Canada’s privacy commissioner calls on app stores to mandate privacy policies

On Tuesday, Canada’s privacy commissioner added his voice to a growing chorus asking mobile app stores to foreground how developers use data collected from customers.

Federal privacy commissioner Daniel Therrien was among 23 signatories to an open letter sent to seven app marketplaces, including Google Play and the Apple App Store. The letter urged merchants to make it mandatory for developers who sell apps in their stores to include links to their privacy policies.

“Links to privacy policies on the app marketplace appear to be optional but we think developers that collect personal information should be required to provide a link,” Therrien said in a release. “Without this information, it’s difficult for individuals to provide meaningful consent.”

A recent study by Therrien’s office found 85 per cent of mobile apps failed to adequately explain how they collect, use and share data collected from users.

“Developers are asking for information they have no real business accessing,” said Christopher Parsons, a post-doctoral fellow at the University of Toronto’s Citizen Lab. “If a flashlight app is asking to read your SMS messages, that’s a step too far.”

According to Parsons, many app developers participate in a “grey market” of personal information.

“The value is not in selling apps,” he said. “The value is in collecting information about individuals and then turning around and selling it to third parties.”

Requiring developers to include privacy plans alongside their apps “is a step in the right direction,” Parsons said, but many policies are written in “boilerplate legalese,” meaning even if they’re available, many consumers won’t be able to interpret them.
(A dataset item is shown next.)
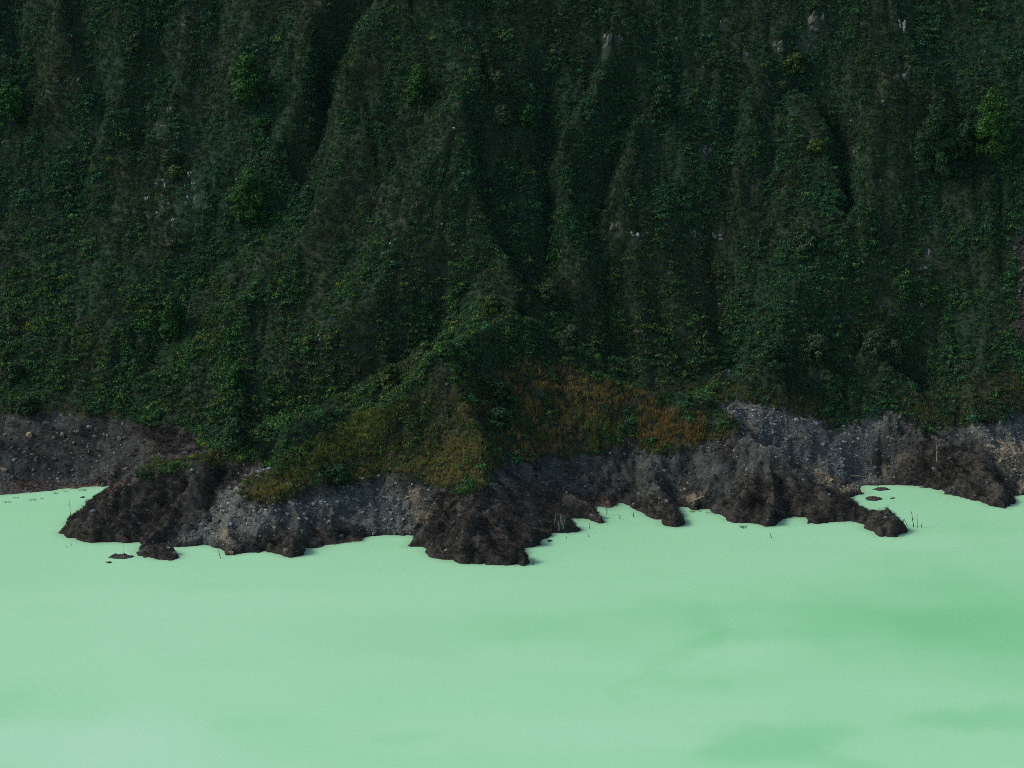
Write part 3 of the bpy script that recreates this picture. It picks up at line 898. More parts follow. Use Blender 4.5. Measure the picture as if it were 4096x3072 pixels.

“What commissioners could do is say that if you’re going to develop a privacy policy… you should be providing a simple, accessible version of what you’re doing,” he said.

However, making privacy policies mandatory could allow agencies like the privacy commissioner’s office to better target companies who violate their own terms of service.

“What it means is that when and if a company says something in its privacy policy that’s not true, there’s an actionable legal case against them,” Parsons said.

A market incentive for privacy?

Around the world, there are increasing signs that users are willing to pay for privacy. In South Korea, for example, some 600,000 users fled the country’s most popular social media site, Kakao Talk, after the government announced plans to monitor the service, moving instead to a little-known German competitor called Telegraph.

“It forced a change in how the largest South Korean chat applications work. They’re trying to develop end-to-end encryption now because if they don’t do it, they’ll continue to see users leaving for foreign competitors,” Parsons said.